The project will not result in any retrenchment as existing employees will be offered positions in the new company or will be reassigned in accordance with their existing civil service contracts.  The EPC contractor will be required to comply with the requirements of PR2.  No land acquisition will be required for imminent works, though any future land acquisition will be undertaken in line with PR5.

An ESAP has been agreed which ensures that the project is structured to comply with the ESP (2014).  Key actions to be undertaken include development of E&S procedures for the implementation of corporate policies at each site (including human resources and health and safety); appointment of personnel to manage environmental and social performance; implementation of a construction E&S management plan;  development of a waste and waste water plan for each site; biodiversity baseline and management plan implementation; assessment of possible climate adaptation risks; and development of site specific cultural heritage management plans.  Further, a technical and E&S consultant will be appointed within three months of the start of construction activities and monitoring activities will be implemented throughout the period of imminent works.
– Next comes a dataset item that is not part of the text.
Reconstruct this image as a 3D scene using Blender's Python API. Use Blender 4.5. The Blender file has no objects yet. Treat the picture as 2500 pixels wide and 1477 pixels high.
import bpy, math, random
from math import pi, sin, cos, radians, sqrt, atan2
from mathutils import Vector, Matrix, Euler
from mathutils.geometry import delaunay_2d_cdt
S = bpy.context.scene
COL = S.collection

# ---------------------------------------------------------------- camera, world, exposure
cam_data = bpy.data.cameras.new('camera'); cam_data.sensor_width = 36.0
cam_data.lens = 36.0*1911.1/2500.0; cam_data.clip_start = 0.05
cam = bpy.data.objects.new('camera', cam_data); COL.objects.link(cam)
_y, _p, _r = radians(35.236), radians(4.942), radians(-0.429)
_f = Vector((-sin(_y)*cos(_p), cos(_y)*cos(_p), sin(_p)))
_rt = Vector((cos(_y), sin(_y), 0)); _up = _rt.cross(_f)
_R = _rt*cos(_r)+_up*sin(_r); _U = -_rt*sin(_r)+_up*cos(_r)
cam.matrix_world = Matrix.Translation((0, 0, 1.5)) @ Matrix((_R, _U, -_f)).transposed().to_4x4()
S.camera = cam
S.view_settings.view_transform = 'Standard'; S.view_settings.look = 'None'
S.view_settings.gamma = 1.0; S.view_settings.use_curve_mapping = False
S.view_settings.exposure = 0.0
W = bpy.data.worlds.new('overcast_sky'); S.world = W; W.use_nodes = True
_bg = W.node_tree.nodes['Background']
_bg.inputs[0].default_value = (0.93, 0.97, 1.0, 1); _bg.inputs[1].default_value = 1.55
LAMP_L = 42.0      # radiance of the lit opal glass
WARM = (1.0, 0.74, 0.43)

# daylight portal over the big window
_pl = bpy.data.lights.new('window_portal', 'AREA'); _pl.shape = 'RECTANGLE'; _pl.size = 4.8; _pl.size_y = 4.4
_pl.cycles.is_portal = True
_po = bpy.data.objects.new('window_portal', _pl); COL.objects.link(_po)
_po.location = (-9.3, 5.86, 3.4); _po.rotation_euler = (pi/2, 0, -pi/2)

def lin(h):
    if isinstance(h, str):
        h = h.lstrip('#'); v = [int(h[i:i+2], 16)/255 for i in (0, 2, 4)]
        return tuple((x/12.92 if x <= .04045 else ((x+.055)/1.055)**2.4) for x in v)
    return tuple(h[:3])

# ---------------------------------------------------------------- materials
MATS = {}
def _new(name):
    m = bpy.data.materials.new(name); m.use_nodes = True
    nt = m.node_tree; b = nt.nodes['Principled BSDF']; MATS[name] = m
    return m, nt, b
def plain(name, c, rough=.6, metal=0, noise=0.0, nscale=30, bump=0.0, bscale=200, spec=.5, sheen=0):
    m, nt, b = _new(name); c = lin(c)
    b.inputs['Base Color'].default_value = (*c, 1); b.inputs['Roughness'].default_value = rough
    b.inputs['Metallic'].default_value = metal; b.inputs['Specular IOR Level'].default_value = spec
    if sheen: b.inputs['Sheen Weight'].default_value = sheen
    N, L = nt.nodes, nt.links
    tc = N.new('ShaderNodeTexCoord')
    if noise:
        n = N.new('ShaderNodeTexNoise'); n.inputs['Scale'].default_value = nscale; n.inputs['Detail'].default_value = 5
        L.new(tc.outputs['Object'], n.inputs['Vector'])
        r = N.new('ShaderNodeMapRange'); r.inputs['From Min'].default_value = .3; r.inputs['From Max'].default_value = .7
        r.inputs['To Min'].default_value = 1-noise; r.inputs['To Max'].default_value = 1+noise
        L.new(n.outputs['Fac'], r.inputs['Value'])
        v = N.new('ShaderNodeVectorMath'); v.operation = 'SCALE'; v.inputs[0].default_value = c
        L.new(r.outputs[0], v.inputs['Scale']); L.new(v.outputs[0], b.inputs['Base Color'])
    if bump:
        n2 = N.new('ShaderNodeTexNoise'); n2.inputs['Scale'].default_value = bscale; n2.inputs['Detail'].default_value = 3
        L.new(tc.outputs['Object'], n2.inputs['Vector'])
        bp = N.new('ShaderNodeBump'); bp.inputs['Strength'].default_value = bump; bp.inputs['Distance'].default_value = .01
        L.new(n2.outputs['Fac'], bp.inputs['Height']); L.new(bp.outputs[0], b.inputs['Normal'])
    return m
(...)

Engagement with communities living close to existing airports on the planned expansion works has been limited to-date, though will be undertaken shortly. The Company has committed to undertaking Stakeholder Engagement with local communities at each of the 14 airport sites in accordance with the Bank's and other lenders' requirements, and in line with best international practices. To ensure the stakeholder engagement will be meaningful and transparent, stakeholder engagement plans (SEPs) will be prepared and implemented both at corporate level and at each of the 14 airports. The SEPs, including a grievance mechanism, will be developed prior to disbursement and will be implemented over the life of the project.